Problem details
Starting at the top of the listing, extract every line up to and including the one with "col = sc.collection". Pictures stay out of the copy.

Scene modeling code data

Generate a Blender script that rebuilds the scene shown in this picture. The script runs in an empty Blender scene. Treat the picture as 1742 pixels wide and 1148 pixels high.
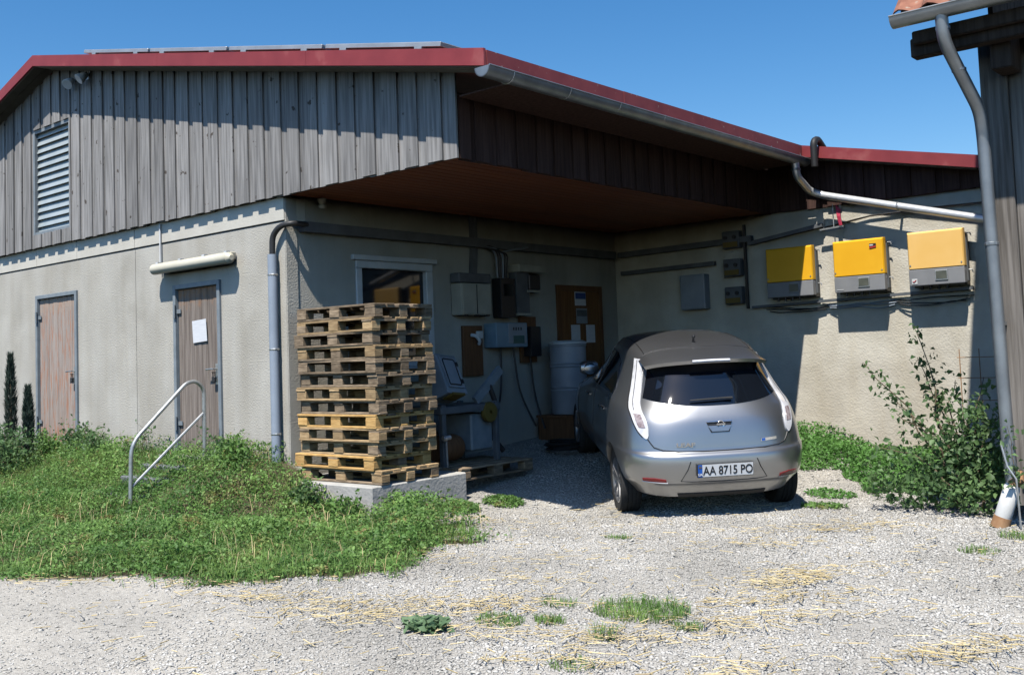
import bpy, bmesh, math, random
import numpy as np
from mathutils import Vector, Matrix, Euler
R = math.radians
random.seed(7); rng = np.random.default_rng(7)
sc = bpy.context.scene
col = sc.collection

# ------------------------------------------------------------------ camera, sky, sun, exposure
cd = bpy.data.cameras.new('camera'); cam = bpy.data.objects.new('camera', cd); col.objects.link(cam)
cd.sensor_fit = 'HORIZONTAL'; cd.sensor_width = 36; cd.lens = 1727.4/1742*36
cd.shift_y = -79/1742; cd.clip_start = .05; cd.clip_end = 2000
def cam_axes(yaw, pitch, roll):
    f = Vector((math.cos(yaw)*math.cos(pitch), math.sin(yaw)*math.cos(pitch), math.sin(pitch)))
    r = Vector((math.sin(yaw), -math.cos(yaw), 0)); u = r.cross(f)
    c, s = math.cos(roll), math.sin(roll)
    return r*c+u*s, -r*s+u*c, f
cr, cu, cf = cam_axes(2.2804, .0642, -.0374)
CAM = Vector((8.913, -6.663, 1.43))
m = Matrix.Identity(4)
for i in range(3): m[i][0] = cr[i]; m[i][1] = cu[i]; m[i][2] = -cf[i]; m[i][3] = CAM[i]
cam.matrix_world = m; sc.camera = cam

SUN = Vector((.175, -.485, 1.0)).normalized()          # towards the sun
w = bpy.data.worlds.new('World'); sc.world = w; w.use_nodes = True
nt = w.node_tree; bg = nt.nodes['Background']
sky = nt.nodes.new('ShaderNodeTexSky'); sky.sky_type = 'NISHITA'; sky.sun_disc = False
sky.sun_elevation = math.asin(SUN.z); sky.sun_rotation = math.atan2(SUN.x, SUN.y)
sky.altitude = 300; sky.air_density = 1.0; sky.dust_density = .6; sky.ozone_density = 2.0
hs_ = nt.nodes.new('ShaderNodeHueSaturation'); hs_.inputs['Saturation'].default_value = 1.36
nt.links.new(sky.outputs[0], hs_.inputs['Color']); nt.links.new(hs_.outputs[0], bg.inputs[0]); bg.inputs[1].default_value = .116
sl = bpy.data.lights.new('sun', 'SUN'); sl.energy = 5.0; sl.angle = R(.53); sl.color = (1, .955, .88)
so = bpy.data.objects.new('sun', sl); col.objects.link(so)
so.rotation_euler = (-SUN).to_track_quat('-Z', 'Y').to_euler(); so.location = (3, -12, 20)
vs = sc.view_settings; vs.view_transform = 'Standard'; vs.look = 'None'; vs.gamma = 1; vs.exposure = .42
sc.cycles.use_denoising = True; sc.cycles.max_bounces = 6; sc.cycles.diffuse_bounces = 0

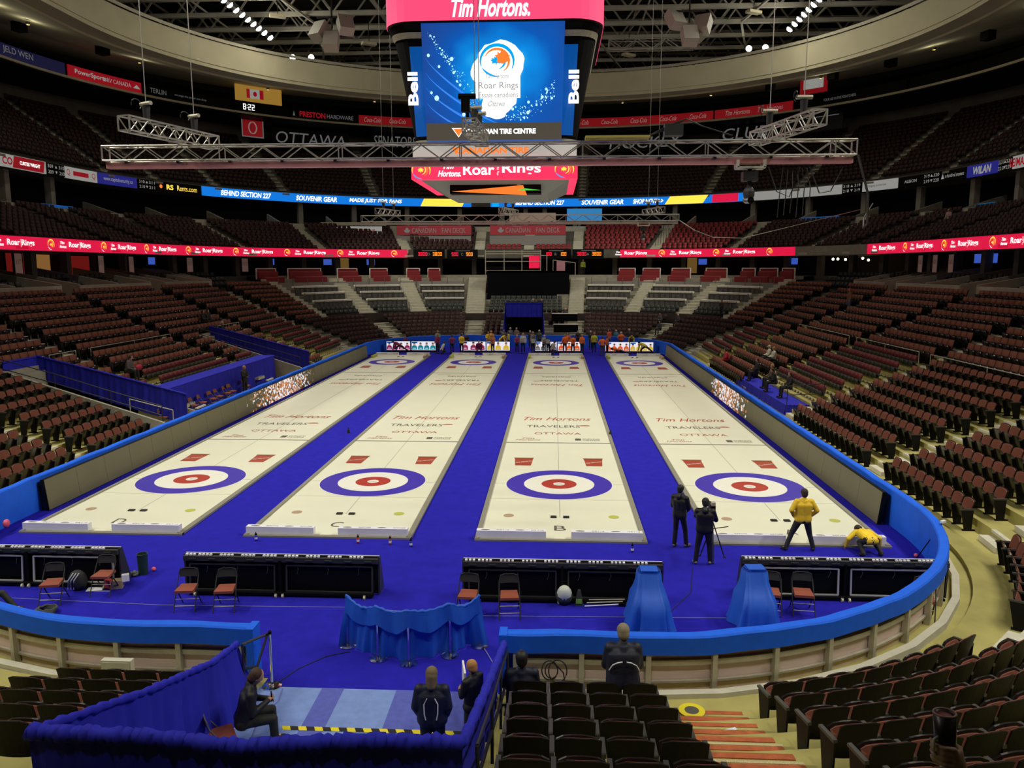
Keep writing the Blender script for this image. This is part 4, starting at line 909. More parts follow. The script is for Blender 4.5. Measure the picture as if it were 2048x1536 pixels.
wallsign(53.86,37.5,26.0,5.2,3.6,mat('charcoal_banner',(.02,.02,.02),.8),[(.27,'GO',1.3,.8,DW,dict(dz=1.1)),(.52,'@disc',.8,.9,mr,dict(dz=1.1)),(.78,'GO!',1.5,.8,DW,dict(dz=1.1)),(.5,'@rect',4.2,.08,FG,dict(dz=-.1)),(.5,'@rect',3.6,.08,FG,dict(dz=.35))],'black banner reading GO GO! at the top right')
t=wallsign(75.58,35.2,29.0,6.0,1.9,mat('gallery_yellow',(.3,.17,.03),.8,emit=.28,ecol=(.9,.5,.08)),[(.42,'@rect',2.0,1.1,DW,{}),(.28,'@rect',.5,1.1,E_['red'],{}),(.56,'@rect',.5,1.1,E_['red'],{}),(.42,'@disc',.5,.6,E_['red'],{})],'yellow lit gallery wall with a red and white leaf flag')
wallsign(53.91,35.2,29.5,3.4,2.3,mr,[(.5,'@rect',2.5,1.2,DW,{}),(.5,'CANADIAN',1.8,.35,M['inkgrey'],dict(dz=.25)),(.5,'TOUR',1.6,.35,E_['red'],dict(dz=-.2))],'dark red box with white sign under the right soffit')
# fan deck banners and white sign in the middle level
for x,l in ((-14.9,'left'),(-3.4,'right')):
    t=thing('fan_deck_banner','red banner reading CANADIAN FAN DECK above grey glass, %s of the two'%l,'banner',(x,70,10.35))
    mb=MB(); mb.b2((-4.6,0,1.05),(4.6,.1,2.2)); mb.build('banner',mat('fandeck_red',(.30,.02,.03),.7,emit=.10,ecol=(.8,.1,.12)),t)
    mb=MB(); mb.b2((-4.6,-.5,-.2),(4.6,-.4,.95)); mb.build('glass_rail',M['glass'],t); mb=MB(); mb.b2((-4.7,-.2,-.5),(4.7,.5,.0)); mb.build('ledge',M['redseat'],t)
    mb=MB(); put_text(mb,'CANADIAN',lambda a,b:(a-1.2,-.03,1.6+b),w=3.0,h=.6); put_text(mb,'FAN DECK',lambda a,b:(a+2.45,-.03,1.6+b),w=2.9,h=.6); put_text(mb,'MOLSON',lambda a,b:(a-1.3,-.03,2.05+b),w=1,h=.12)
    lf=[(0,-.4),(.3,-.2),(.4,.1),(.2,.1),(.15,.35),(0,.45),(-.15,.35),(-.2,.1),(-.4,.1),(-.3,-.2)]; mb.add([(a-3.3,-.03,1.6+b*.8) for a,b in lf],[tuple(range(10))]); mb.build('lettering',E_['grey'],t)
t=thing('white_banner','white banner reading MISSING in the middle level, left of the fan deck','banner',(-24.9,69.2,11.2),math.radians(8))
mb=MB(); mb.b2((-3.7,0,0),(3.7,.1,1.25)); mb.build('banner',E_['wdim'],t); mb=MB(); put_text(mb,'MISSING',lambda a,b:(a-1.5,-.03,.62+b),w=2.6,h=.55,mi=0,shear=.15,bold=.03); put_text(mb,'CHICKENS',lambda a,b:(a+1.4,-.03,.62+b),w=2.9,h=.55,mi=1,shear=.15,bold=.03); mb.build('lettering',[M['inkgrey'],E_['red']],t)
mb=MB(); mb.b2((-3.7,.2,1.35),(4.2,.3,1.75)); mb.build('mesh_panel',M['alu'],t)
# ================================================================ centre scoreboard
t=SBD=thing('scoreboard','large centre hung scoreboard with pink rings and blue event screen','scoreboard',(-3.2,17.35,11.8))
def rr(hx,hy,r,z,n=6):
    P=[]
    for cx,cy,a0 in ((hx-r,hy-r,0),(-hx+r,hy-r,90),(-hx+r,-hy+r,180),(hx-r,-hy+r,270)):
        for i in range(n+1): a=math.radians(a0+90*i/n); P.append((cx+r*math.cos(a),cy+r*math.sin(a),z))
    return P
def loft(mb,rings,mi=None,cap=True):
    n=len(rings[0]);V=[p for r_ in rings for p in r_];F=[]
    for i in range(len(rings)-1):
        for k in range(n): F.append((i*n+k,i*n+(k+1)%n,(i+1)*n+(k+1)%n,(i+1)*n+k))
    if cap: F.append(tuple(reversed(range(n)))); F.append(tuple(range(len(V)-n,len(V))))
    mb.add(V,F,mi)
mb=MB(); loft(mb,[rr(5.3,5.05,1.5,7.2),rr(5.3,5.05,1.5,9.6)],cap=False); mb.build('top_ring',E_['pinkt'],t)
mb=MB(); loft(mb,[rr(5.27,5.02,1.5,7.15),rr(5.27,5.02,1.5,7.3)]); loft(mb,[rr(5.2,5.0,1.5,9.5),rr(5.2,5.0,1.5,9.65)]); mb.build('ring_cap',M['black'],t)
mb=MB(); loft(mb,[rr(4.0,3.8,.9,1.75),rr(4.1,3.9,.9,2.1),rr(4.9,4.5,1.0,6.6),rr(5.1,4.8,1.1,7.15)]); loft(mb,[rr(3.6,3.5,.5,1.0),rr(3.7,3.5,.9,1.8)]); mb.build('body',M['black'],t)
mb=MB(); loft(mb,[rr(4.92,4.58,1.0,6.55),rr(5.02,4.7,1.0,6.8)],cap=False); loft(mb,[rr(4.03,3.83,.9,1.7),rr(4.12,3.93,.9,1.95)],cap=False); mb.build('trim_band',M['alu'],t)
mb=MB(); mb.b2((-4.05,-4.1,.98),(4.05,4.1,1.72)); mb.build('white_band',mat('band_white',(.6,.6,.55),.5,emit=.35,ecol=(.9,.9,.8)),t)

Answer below
Generate a Blender script that rebuilds the scene shown in this picture. The script runs in an empty Blender scene. Treat the picture as 1742 pixels wide and 1148 pixels high.
import bpy, bmesh, math, random
import numpy as np
from mathutils import Vector, Matrix, Euler
R = math.radians
random.seed(7); rng = np.random.default_rng(7)
sc = bpy.context.scene
col = sc.collection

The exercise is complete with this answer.